I postumi di una puntata radiofonica davvero assurda.
Iniziamo a trasmettere alle 20 dallo chalet di Piazza Grande (Lucca), con gli aspiranti pattinatori che fremono dietro le transenne ancora chiuse. E’ bello, per una volta, essere immersi tra la gente. Me l’ero dimenticato, dopo un lungo periodo passato dentro uno studio radiofonico semi-vuoto, di notte, quando nonostante i tanti sms si fa fatica a pensare che dall’altra parte ci sia davvero qualcuno che ti ascolta. Qui invece la gente la vedi dritta davanti a te, che passeggia, pattina, chiacchiera, ti guarda un po’ curiosa dall’altra parte del vetro mentre ti ascolta in diffusione. E capita anche che qualche ascoltatore storico si materializzi improvvisamente. Che buffo associare un viso a una serie di messaggi. Così scopri che “Tondo” è davvero alto 2 metri e 10 e che “Clarissa” è più adulta di quanto ti immaginavi. Cose così.

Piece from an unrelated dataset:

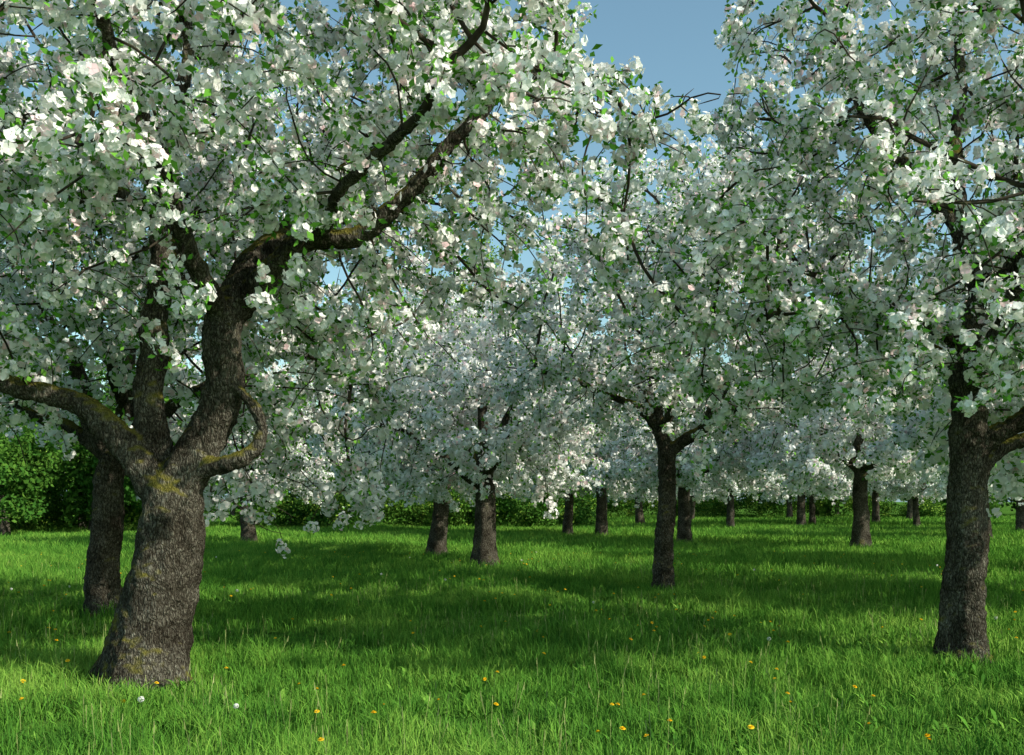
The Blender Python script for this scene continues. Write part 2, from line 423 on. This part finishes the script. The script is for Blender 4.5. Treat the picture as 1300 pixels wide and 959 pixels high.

La serata poteva anche finire in questo modo, con lo strano effetto di un radio- acquario che dal mondo non si nasconde ma che invece lo guarda passare.
Ma a Stefano viene in mente un’idea.
In quattro e quattr’otto vengo catapultata fuori dallo chalet, direttamente sulla pista, con un paio di pattini ai piedi e un microfono in mano. Peccato che sia la prima volta nella mia vita che provo a pattinare sul ghiaccio (le rotelle con cui mi sono divertita un po’ quando ero piccola sono tutta un’altra storia). La domanda, un po’ di tutti, è quando cadrò.
Ma la provvidenza arriva in mio soccorso sottoforma di un giovane istruttore di pattinaggio, che mi dice “tranquilla, se ci sono io non cadi”. Seeeee, cambia frase amico perché io qui ho un doppio compito: scivolare su questo ghiaccio senza rotolare per terra e continuare a parlare, rimbalzandomi con Stefano dentro lo chalet. I primi giri li faccio abbarbicata al mio maestro e mi accorgo con stupore di una cosa: non è la goffaggine con cui tento di tenermi in piedi ma è la scioltezza con cui volano via le parole. Ma pensa. Uno si concentra su qualcos’altro, per riportare a casa tutte le ossa, e finisce che le parole scivolano via da sole, altro che i pattini sul ghiaccio.
Avevano ragione gli americani e i miei insegnanti che per farci imparare a recitare, una volta hanno messo tutta la mia classe a fare ogni genere di attività fisica, lasciando che le battute venissero fuori a caso. Al momento mi sembrava una cosa senza senso. Guarda tu quando uno deve capire qualcosa che gli hanno detto due anni prima.
Il mio multitasking batte il record e io mi reggo in piedi con dignità, tanto che il mio maestro comincia a farmi andare a da sola, guardandomi a vista con lo sguardo “telavevodettoio”.
E’ con orgoglio che concludo i miei giri e alle 23.20, con quasi mezz’ora di sforo, anche la puntata in radio.
25 dicembre 2007, anche se ti ostini a sbuffare, non si sa mai cosa ti puo’ riservare un Natale.